The black dashed line is the sample median (0.155) and the red dashed lines either side are the upper (0.187) and lower (0.125) quartiles. As you can see, the data is quite clustered horizontally suggesting only a fairly small degree of variation in vulnerability to LBW amongst current test batsmen. There's also no significant correlation between the LBWs/dismissal and the batting average, suggesting that having a high proportion of dismissals be LBW doesn't indicate much either way for a batsman's run scoring ability.

There are, however, a few noticeable outliers, far removed from the central cluster to whom we now come:


  • The Shane Watson memorial award for excellence in attracting LBW decisions (I like the idea of this award- we could call it the "iron pad" and award it annually) goes to South Africa's JP Duminy, who is way off to the right of the graph with 39% of his dismissals being LBW. (A lot of these were against spin bowlers).
  • There's a select trio of players to the left of the graph who hardly ever get pinned LBW. Namely Pakistan's Sarfraz Ahmed (0 lbws/28 dismissals), England's Ben Stokes (1/41) and Bangladesh's Tamim Iqbal (2/79). It may not be significant but these are all quite aggressive batsmen, so perhaps more than being good at avoiding LBWs, they're finding other, more exciting, ways to get out first.
  • There's a foursome of Pakistan players separated from the main cluster, at around 0.25 LBWs/dismissal. These are: Younis Khan, Misbah ul Haq, Asad Shafiq and Mohammed Hafeez. It's tempting to wonder whether this might be because they play a lot of tests in the UAE, where the low, slow pitches are thought to be favourable for LBWs. Indeed, in the graph below you can see that the UAE does have the highest rate of LBWs per dismissal of top 6 batsmen amongst test match hosts since 2010. However, this probably doesn't fully account for it- if we exclude tests in the UAE for these four players only Hafeez sees his percentage of LBWs drop significantly.
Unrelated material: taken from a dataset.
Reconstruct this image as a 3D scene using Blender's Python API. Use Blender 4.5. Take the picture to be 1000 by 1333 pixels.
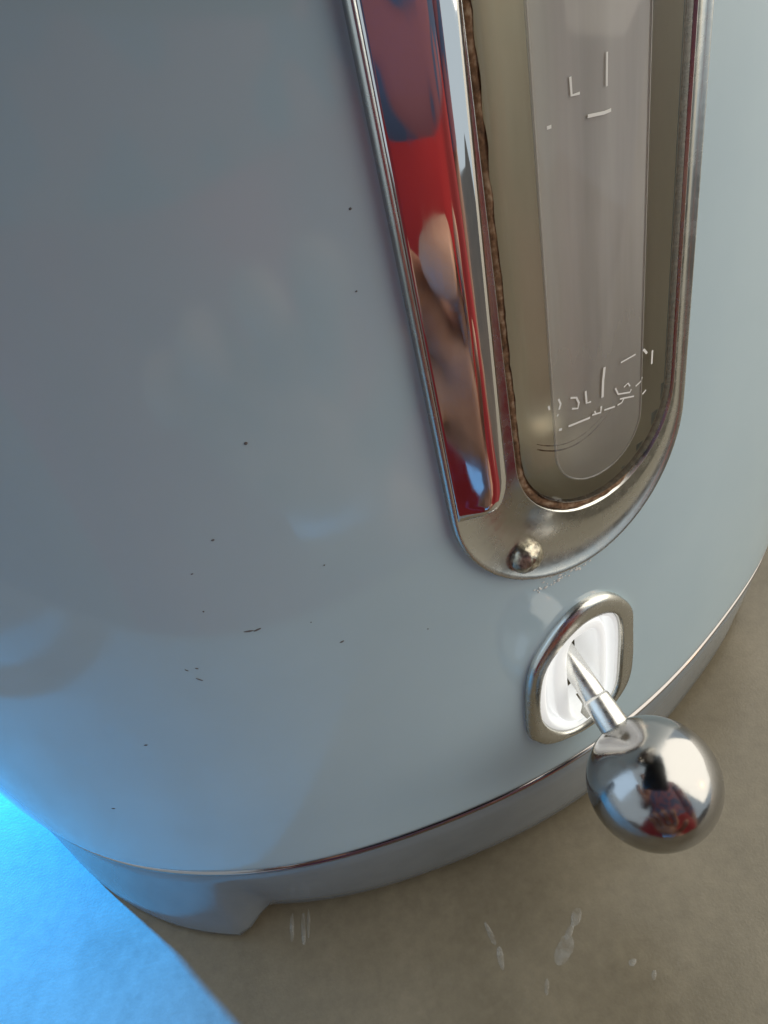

Overall, modern test batsmen don't vary too much in how frequently their pinned leg before, with a small number of exceptions. For what it's worth, Alastair Cook falls close to the central cluster of data points in our first graph, albeit slightly on the high side, with a rate of 0.19 LBWs/dismissal. And with Pakistan's apparently quite LBW prone top order coming to England this summer, it could be quite a good season for the thump of ball on pad, and the slowly raised finger. Maybe.